Trump will appeal the decision to the U.S. Supreme Court, a spokesman for his campaign said, setting up a high-stakes showdown over his eligibility to run just as voters in early states begin casting their ballots in the Republican primaries. In pausing its decision, the Colorado Supreme Court said that if the supreme Court appeal is sought before Jan. 4, its stay will remain in place, and the secretary will be required to list Trump on the 2024 primary ballot until the U.S. Supreme Court rules.

“The Colorado Supreme Court issued a completely flawed decision tonight and we will swiftly file an appeal to the United States Supreme Court and a concurrent request for a stay of this deeply undemocratic decision,” Steve Cheung, spokesman for the Trump campaign, said in a statement. “We have full confidence that the U.S. Supreme Court will quickly rule in our favor and finally put an end to these unAmerican lawsuits.”

The seven-member Colorado Supreme Court divided 4-3 on the ruling, with its majority reversing the trial court’s finding as to the scope of Section 3 to conclude that it encompasses the office of the presidency and one who has taken an oath as president.

The Colorado case hinged on whether Section 3 of the 14th Amendment bars Trump from the nation’s highest office. The provision aims to prevent those who swore an oath to support the Constitution and engaged in insurrection from holding state or federal office.

In its ruling, the four justices in the majority acknowledged that “we travel in uncharted territory, and that this case presents several issues of first impression.”

“We do not reach these conclusions lightly.
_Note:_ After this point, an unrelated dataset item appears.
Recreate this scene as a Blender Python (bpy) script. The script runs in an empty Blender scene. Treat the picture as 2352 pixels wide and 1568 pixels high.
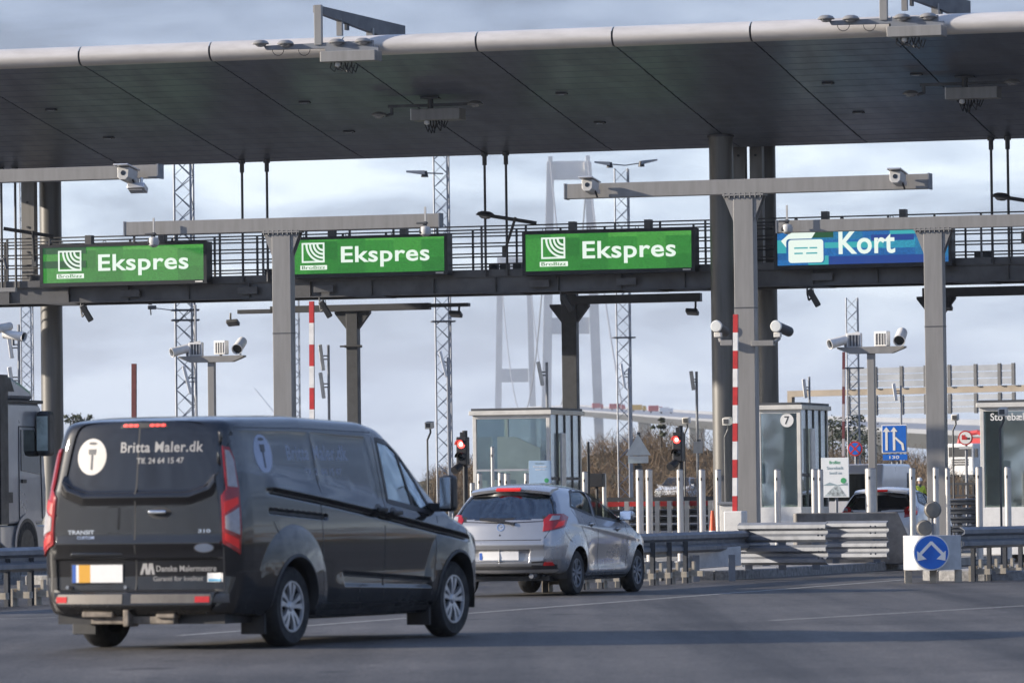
import bpy, bmesh, math, random
import numpy as np
from mathutils import Vector, Matrix, geometry
from mathutils.bvhtree import BVHTree
random.seed(7); RNG = np.random.default_rng(7)
SC = bpy.context.scene; COL = SC.collection
R_ = math.radians
# ------------------------------------------------------------------ camera
FPX, CXP, CYP = 13068.0, 1176.0, 784.0
CAM_H, PITCH, ROLL, PHI = 1.187, 0.02878, 0.0123, 0.2929
SUN_EL, SUN_STRENGTH, SKY_STRENGTH, EXPOSURE = 17.0, 5.0, 0.1, 0.86
HAZE = 0.00008
cam = bpy.data.cameras.new('camera'); camo = bpy.data.objects.new('camera', cam); COL.objects.link(camo)
cam.sensor_width = 36.0; cam.lens = 36.0 * FPX / 2352.0
cam.clip_start = 0.5; cam.clip_end = 30000
cam.dof.use_dof = True; cam.dof.focus_distance = 112.0; cam.dof.aperture_fstop = 6.3
_F = Vector((0, math.cos(PITCH), math.sin(PITCH))); _U0 = Vector((0, -math.sin(PITCH), math.cos(PITCH))); _R0 = Vector((1, 0, 0))
_Rc = _R0 * math.cos(ROLL) - _U0 * math.sin(ROLL); _Uc = _R0 * math.sin(ROLL) + _U0 * math.cos(ROLL)
camo.matrix_world = Matrix(((_Rc.x, _Uc.x, -_F.x, 0), (_Rc.y, _Uc.y, -_F.y, 0), (_Rc.z, _Uc.z, -_F.z, CAM_H), (0, 0, 0, 1)))
SC.camera = camo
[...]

We are mindful of the magnitude and weight of the questions now before us,” the majority wrote.

“We are likewise mindful of our solemn duty to apply the law, without fear or favor, and without being swayed by public reaction to the decisions that the law mandates we reach.”

The justices rejected claims from Trump’s lawyers that the breach of the Capitol by his supporters on Jan. 6 was not an insurrection and instead concluded that the record in the case “amply established that the events of January 6 constituted a concerted and public use of force or threat of force by a group of people to hinder or prevent the U.S. government from taking the actions necessary to accomplish the peaceful transfer of power in this country.”
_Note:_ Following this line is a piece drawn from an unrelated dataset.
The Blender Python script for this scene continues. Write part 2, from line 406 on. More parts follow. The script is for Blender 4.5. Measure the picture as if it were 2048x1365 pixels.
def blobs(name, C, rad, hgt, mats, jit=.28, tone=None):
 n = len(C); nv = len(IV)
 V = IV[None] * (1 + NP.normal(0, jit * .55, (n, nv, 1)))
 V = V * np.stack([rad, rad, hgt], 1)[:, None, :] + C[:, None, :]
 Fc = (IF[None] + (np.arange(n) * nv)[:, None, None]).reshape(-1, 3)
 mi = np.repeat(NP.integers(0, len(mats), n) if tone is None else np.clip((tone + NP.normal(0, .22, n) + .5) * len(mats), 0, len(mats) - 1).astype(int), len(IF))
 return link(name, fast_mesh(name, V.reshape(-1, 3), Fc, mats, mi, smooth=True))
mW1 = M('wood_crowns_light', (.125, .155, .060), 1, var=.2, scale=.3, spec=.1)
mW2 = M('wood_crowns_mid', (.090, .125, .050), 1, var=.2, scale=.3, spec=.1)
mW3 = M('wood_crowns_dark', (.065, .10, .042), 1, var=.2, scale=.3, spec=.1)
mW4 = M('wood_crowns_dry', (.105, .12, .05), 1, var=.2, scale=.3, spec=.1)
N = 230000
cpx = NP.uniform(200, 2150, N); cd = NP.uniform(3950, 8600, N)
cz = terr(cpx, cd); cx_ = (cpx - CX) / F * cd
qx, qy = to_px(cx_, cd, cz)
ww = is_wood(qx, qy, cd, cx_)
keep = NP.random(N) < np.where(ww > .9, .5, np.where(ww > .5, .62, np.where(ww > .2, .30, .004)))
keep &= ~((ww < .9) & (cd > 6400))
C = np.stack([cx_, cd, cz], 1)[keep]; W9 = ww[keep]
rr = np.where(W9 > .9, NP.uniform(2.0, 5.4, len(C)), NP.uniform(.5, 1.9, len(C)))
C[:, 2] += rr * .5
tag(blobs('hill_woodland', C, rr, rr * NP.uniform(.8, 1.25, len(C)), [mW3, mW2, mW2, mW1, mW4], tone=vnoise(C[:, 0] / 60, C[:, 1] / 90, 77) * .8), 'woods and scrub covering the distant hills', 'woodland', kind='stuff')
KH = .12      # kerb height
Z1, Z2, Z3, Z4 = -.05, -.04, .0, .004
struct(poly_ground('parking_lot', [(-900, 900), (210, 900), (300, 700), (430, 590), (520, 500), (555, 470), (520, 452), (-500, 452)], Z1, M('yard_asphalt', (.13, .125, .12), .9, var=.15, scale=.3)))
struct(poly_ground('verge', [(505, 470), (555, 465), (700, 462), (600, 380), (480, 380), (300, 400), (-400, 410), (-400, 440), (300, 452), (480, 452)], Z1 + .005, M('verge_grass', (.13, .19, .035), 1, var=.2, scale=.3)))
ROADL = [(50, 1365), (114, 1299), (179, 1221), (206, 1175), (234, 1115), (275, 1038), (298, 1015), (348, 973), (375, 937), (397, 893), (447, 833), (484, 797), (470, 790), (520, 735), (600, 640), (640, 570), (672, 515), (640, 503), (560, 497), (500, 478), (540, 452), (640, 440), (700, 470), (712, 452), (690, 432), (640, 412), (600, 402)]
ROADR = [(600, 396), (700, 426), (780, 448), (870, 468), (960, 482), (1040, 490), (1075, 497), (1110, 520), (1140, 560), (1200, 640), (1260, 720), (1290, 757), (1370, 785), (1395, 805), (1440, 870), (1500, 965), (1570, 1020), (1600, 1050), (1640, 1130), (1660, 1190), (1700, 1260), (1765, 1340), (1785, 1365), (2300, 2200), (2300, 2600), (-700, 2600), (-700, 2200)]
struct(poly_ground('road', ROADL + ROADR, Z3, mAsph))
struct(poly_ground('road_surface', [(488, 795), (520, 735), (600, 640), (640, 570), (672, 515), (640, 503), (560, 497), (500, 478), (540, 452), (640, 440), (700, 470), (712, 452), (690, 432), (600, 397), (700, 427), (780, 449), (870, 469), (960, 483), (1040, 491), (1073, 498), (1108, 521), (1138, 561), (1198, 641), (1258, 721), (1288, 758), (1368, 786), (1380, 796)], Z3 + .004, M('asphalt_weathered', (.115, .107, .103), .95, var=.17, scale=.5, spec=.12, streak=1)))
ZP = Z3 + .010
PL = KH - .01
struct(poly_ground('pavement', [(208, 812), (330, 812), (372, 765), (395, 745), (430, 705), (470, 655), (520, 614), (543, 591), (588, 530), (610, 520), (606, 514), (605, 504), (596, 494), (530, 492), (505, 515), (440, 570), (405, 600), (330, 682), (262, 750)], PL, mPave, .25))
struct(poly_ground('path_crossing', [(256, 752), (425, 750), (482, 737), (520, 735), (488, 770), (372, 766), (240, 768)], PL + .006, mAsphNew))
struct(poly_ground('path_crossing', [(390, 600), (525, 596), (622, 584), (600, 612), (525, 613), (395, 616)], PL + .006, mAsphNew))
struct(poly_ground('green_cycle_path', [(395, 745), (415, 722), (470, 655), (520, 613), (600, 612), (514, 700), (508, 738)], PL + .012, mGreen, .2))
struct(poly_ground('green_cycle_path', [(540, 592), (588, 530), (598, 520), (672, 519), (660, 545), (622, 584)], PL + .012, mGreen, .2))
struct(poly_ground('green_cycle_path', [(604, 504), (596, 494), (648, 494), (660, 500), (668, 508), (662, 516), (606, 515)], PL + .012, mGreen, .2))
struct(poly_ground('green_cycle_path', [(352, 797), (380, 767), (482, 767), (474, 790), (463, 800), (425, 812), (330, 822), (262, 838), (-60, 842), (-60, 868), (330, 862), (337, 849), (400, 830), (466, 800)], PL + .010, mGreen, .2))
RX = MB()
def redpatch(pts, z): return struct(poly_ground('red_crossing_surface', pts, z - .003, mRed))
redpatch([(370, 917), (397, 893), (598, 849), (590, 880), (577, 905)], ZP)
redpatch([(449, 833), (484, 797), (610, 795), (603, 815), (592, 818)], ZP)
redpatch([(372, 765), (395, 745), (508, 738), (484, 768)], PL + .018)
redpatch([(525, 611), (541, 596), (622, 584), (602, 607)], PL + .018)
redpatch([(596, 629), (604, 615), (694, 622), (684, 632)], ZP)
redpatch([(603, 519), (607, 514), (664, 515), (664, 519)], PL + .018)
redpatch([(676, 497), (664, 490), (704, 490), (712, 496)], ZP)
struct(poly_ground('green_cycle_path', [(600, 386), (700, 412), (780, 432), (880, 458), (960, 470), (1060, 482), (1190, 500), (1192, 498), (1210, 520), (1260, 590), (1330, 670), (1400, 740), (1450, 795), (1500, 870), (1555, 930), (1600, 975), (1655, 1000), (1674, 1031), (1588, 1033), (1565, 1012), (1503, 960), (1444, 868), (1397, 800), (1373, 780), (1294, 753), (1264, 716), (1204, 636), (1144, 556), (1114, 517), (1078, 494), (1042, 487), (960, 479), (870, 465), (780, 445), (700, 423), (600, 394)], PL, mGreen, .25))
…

In determining that Trump engaged in insurrection, the Colorado high court said there is “substantial evidence” that the former president was “laying the groundwork for a claim that the election was rigged” before the November presidenital contest.
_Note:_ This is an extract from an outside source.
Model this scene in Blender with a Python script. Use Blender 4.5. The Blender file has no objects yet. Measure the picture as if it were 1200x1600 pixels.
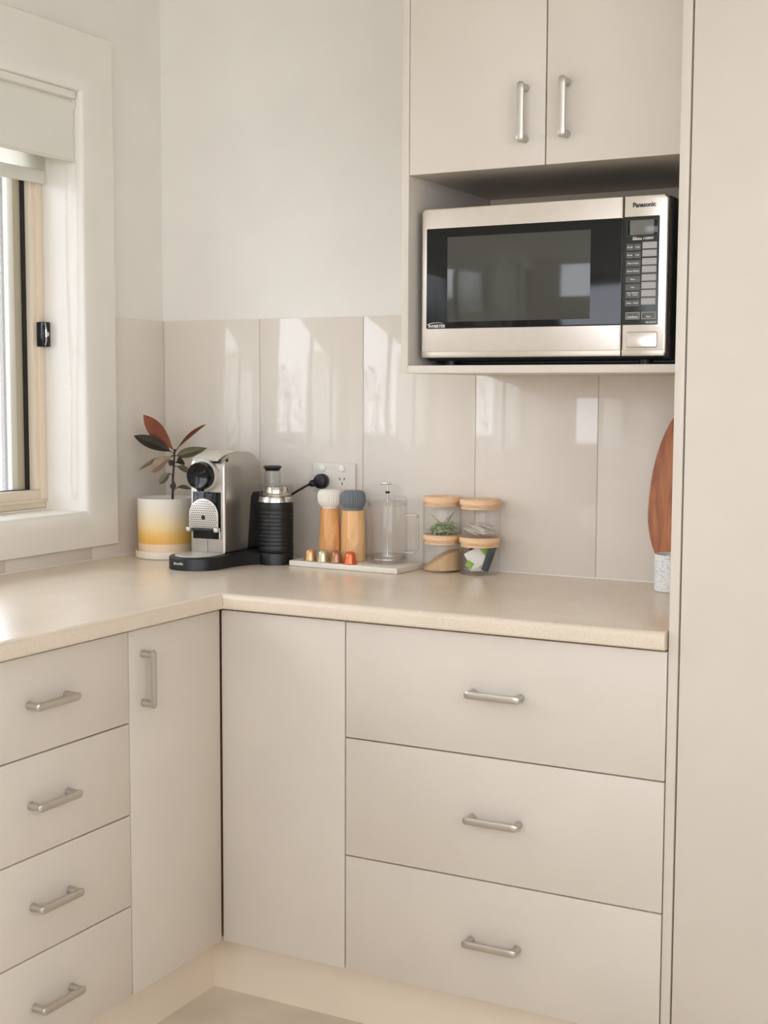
import bpy, bmesh, math, random
from mathutils import Vector, Matrix
random.seed(7)
PI = math.pi
S = bpy.context.scene
COL = S.collection

# ------------------------------------------------------------------ camera
def make_camera():
    yaw, pitch, roll = -0.4912, -0.0885, 0.0038
    f = Vector((math.sin(yaw)*math.cos(pitch), math.cos(yaw)*math.cos(pitch), math.sin(pitch)))
    r0 = Vector((math.cos(yaw), -math.sin(yaw), 0)); u0 = r0.cross(f)
    c, s = math.cos(roll), math.sin(roll)
    r = r0*c + u0*s; u = u0*c - r0*s
    cd = bpy.data.cameras.new('camera'); cd.sensor_fit = 'VERTICAL'; cd.sensor_height = 36.0
    cd.sensor_width = 27.0; cd.lens = 2129.8*36/1600; cd.clip_start = 0.02
    o = bpy.data.objects.new('camera', cd); COL.objects.link(o)
    o.matrix_world = Matrix(((r.x, u.x, -f.x, 2.2167), (r.y, u.y, -f.y, -2.9122), (r.z, u.z, -f.z, 1.3191), (0, 0, 0, 1)))
    S.camera = o
make_camera()

# ------------------------------------------------------------------ light and exposure
S.view_settings.view_transform = 'Standard'; S.view_settings.look = 'None'
S.view_settings.gamma = 1; S.view_settings.use_curve_mapping = False
S.view_settings.exposure = 0.05
S.cycles.use_denoising = True
S.cycles.max_bounces = 14; S.cycles.diffuse_bounces = 8; S.cycles.transparent_max_bounces = 24
S.cycles.caustics_reflective = False; S.cycles.caustics_refractive = False
W = bpy.data.worlds.new('overcast_sky'); S.world = W; W.use_nodes = True
nt = W.node_tree; bgn = nt.nodes['Background']
tc = nt.nodes.new('ShaderNodeTexCoord'); sp = nt.nodes.new('ShaderNodeSeparateXYZ'); rp = nt.nodes.new('ShaderNodeValToRGB')
nt.links.new(tc.outputs['Generated'], sp.inputs[0]); nt.links.new(sp.outputs['Z'], rp.inputs[0]); nt.links.new(rp.outputs[0], bgn.inputs[0])
rp.color_ramp.elements[0].position = 0.0; rp.color_ramp.elements[0].color = (0.875, 0.90, 1.0, 1)
rp.color_ramp.elements[1].position = 0.9; rp.color_ramp.elements[1].color = (0.76, 0.84, 1.0, 1)
bgn.inputs[1].default_value = 6.3

def portal(name, loc, rot, sx, sy):
    l = bpy.data.lights.new(name, 'AREA'); l.shape = 'RECTANGLE'; l.size = sx; l.size_y = sy
    l.cycles.is_portal = True
    o = bpy.data.objects.new(name, l); COL.objects.link(o); o.location = loc; o.rotation_euler = rot
portal('window_daylight', (-0.3, -1.31, 1.5), (0, -PI/2, 0), 1.1, 2.1)
portal('door_daylight', (-0.3, -3.10, 1.15), (0, -PI/2, 0), 2.2, .7)
portal('side_fill_daylight', (3.5, -3.1, 1.65), (0, PI/2, 0), 1.1, 2.4)  # guides sky light through the added right-hand window
portal('rear_fill_daylight', (1.9, -4.85, 1.7), (PI/2, 0, 0), 2.6, 1.4)  # guides sky light through the added rear window

# ------------------------------------------------------------------ materials
def lin(c):
    return tuple(((v/255)/12.92 if v/255 <= .04045 else ((v/255+.055)/1.055)**2.4) for v in c)
def mat(name, rgb, rough=.5, metal=0.0, spec=.5, bump=None, var=None, coat=0):
    """rgb is sRGB 0-255; bump=(scale, strength); var=(scale, amount, detail)"""
    m = bpy.data.materials.new(name); m.use_nodes = True; n = m.node_tree.nodes; L = m.node_tree.links
    b = n['Principled BSDF']; c = lin(rgb)
    b.inputs['Base Color'].default_value = (*c, 1); b.inputs['Roughness'].default_value = rough
    b.inputs['Metallic'].default_value = metal; b.inputs['Specular IOR Level'].default_value = spec
    b.inputs['Coat Weight'].default_value = coat
    t = n.new('ShaderNodeTexCoord')
    if var is None: var = (6, .02, 2)
    ns = n.new('ShaderNodeTexNoise'); ns.inputs['Scale'].default_value = var[0]; ns.inputs['Detail'].default_value = var[2]
    L.new(t.outputs['Object'], ns.inputs['Vector'])
    r = n.new('ShaderNodeValToRGB'); a = var[1]
    r.color_ramp.elements[0].position = .3; r.color_ramp.elements[1].position = .7
    r.color_ramp.elements[0].color = (*[v*(1-a) for v in c], 1); r.color_ramp.elements[1].color = (*[min(1, v*(1+a)) for v in c], 1)
    L.new(ns.outputs['Fac'], r.inputs[0]); L.new(r.outputs[0], b.inputs['Base Color'])
    if bump:
        nb = n.new('ShaderNodeTexNoise'); nb.inputs['Scale'].default_value = bump[0]; nb.inputs['Detail'].default_value = 3
        L.new(t.outputs['Object'], nb.inputs['Vector'])
        bp = n.new('ShaderNodeBump'); bp.inputs['Strength'].default_value = bump[1]; bp.inputs['Distance'].default_value = .01
        L.new(nb.outputs['Fac'], bp.inputs['Height']); L.new(bp.outputs[0], b.inputs['Normal'])
    return m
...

Trump, the majority said, “continued to fan the flames of his supporters’ ire, which he had ignited” by making false claims about the integrity of the election on social media and in a speech outside the White House on Jan. 6

“President Trump’s direct and express efforts, over several months, exhorting his supporters to march to the Capitol to prevent what he falsely characterized as an alleged fraud on the people of this country were indisputably overt and voluntary,” the justices wrote.

“Moreover, the evidence amply showed that President Trump undertook all these actions to aid and further a common unlawful purpose that he himself conceived and set in motion: prevent Congress from certifying the 2020 presidential election and stop the peaceful transfer of power.”

The high court found that Trump “did not merely incite the insurrection,” but “continued to support it” by continuing to urge then-Vice President Mike Pence to unilaterally toss out state Electoral College votes.

“These actions constituted overt, voluntary, and direct participation in the insurrection,” the majority wrote.

Justices Richard Gabriel, Melissa Hart, Monica Márquez and William Hood were in the majority, while Chief Justice Brian Boatright and Justices Carlos Samour and Maria Berkenkotter dissented.

In his dissent, Samour warned that because other states differ from Colorado in their election laws, Trump will likely be disqualified from the presidential primary ballot in less than all 50 states, “risking chaos in our country.”

“This can’t possibly be the outcome the framers intended,” he wrote.